◆ **Task prompt**:
Every line of the material that follows must be printed again exactly.

◆ **Dataset extract**:
* * * *

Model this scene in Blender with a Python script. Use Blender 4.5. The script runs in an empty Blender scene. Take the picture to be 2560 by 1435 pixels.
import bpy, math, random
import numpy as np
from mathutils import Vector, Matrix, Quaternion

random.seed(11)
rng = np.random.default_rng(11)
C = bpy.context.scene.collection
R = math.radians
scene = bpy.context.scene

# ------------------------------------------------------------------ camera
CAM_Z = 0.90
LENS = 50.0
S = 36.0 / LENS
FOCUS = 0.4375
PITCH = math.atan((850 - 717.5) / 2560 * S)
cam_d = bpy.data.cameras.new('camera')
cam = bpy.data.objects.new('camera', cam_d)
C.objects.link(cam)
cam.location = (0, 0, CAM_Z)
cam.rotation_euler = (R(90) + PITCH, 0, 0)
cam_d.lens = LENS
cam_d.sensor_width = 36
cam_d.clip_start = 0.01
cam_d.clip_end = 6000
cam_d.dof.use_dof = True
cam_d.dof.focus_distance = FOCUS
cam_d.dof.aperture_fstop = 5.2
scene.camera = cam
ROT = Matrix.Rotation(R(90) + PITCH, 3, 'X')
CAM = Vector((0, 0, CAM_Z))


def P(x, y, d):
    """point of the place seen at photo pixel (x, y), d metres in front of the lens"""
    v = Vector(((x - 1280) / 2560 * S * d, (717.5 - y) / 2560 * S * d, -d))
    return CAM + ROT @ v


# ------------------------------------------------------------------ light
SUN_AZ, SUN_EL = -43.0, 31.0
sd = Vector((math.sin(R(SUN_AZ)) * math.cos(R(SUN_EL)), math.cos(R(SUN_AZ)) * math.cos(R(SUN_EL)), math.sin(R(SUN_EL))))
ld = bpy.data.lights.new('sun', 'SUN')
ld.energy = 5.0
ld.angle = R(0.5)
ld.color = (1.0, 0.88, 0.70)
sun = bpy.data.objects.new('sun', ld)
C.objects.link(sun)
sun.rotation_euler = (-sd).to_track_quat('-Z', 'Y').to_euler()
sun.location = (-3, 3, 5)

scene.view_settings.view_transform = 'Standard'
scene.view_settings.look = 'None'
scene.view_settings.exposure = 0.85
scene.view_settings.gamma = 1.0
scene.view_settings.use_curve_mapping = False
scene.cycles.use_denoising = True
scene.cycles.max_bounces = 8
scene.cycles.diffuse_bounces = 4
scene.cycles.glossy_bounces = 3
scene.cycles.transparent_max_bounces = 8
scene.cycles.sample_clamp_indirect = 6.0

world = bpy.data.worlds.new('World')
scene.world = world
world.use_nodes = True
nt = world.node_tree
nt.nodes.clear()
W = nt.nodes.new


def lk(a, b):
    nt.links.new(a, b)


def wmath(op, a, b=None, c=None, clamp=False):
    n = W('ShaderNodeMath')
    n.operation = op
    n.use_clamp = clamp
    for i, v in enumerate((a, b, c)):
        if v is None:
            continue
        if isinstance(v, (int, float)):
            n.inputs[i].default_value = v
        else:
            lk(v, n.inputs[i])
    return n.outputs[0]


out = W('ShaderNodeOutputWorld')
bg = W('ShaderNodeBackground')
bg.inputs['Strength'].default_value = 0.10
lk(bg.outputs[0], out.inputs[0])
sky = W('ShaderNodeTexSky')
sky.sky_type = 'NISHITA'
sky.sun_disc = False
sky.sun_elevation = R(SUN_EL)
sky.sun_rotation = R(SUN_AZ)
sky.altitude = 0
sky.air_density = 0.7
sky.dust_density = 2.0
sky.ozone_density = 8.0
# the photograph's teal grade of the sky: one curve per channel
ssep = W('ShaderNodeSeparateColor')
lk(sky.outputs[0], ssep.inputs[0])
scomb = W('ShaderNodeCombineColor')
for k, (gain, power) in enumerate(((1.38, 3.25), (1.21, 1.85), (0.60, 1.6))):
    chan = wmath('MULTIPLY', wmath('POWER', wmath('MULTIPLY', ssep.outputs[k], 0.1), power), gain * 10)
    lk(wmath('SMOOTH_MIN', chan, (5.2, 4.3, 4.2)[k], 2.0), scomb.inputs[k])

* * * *

◆ **Result below**:
Model this scene in Blender with a Python script. Use Blender 4.5. The script runs in an empty Blender scene. Take the picture to be 2560 by 1435 pixels.
import bpy, math, random
import numpy as np
from mathutils import Vector, Matrix, Quaternion

random.seed(11)
rng = np.random.default_rng(11)
C = bpy.context.scene.collection
R = math.radians
scene = bpy.context.scene

# ------------------------------------------------------------------ camera
CAM_Z = 0.90
LENS = 50.0
S = 36.0 / LENS
FOCUS = 0.4375
PITCH = math.atan((850 - 717.5) / 2560 * S)
cam_d = bpy.data.cameras.new('camera')
cam = bpy.data.objects.new('camera', cam_d)
C.objects.link(cam)
cam.location = (0, 0, CAM_Z)
cam.rotation_euler = (R(90) + PITCH, 0, 0)
cam_d.lens = LENS
cam_d.sensor_width = 36
cam_d.clip_start = 0.01
cam_d.clip_end = 6000
cam_d.dof.use_dof = True
cam_d.dof.focus_distance = FOCUS
cam_d.dof.aperture_fstop = 5.2
scene.camera = cam
ROT = Matrix.Rotation(R(90) + PITCH, 3, 'X')
CAM = Vector((0, 0, CAM_Z))


def P(x, y, d):
    """point of the place seen at photo pixel (x, y), d metres in front of the lens"""
    v = Vector(((x - 1280) / 2560 * S * d, (717.5 - y) / 2560 * S * d, -d))
    return CAM + ROT @ v


# ------------------------------------------------------------------ light
SUN_AZ, SUN_EL = -43.0, 31.0
sd = Vector((math.sin(R(SUN_AZ)) * math.cos(R(SUN_EL)), math.cos(R(SUN_AZ)) * math.cos(R(SUN_EL)), math.sin(R(SUN_EL))))
ld = bpy.data.lights.new('sun', 'SUN')
ld.energy = 5.0
ld.angle = R(0.5)
ld.color = (1.0, 0.88, 0.70)
sun = bpy.data.objects.new('sun', ld)
C.objects.link(sun)
sun.rotation_euler = (-sd).to_track_quat('-Z', 'Y').to_euler()
sun.location = (-3, 3, 5)

scene.view_settings.view_transform = 'Standard'
scene.view_settings.look = 'None'
scene.view_settings.exposure = 0.85
scene.view_settings.gamma = 1.0
scene.view_settings.use_curve_mapping = False
scene.cycles.use_denoising = True
scene.cycles.max_bounces = 8
scene.cycles.diffuse_bounces = 4
scene.cycles.glossy_bounces = 3
scene.cycles.transparent_max_bounces = 8
scene.cycles.sample_clamp_indirect = 6.0

world = bpy.data.worlds.new('World')
scene.world = world
world.use_nodes = True
nt = world.node_tree
nt.nodes.clear()
W = nt.nodes.new


def lk(a, b):
    nt.links.new(a, b)


def wmath(op, a, b=None, c=None, clamp=False):
    n = W('ShaderNodeMath')
    n.operation = op
    n.use_clamp = clamp
    for i, v in enumerate((a, b, c)):
        if v is None:
            continue
        if isinstance(v, (int, float)):
            n.inputs[i].default_value = v
        else:
            lk(v, n.inputs[i])
    return n.outputs[0]


out = W('ShaderNodeOutputWorld')
bg = W('ShaderNodeBackground')
bg.inputs['Strength'].default_value = 0.10
lk(bg.outputs[0], out.inputs[0])
sky = W('ShaderNodeTexSky')
sky.sky_type = 'NISHITA'
sky.sun_disc = False
sky.sun_elevation = R(SUN_EL)
sky.sun_rotation = R(SUN_AZ)
sky.altitude = 0
sky.air_density = 0.7
sky.dust_density = 2.0
sky.ozone_density = 8.0
# the photograph's teal grade of the sky: one curve per channel
ssep = W('ShaderNodeSeparateColor')
lk(sky.outputs[0], ssep.inputs[0])
scomb = W('ShaderNodeCombineColor')
for k, (gain, power) in enumerate(((1.38, 3.25), (1.21, 1.85), (0.60, 1.6))):
    chan = wmath('MULTIPLY', wmath('POWER', wmath('MULTIPLY', ssep.outputs[k], 0.1), power), gain * 10)
    lk(wmath('SMOOTH_MIN', chan, (5.2, 4.3, 4.2)[k], 2.0), scomb.inputs[k])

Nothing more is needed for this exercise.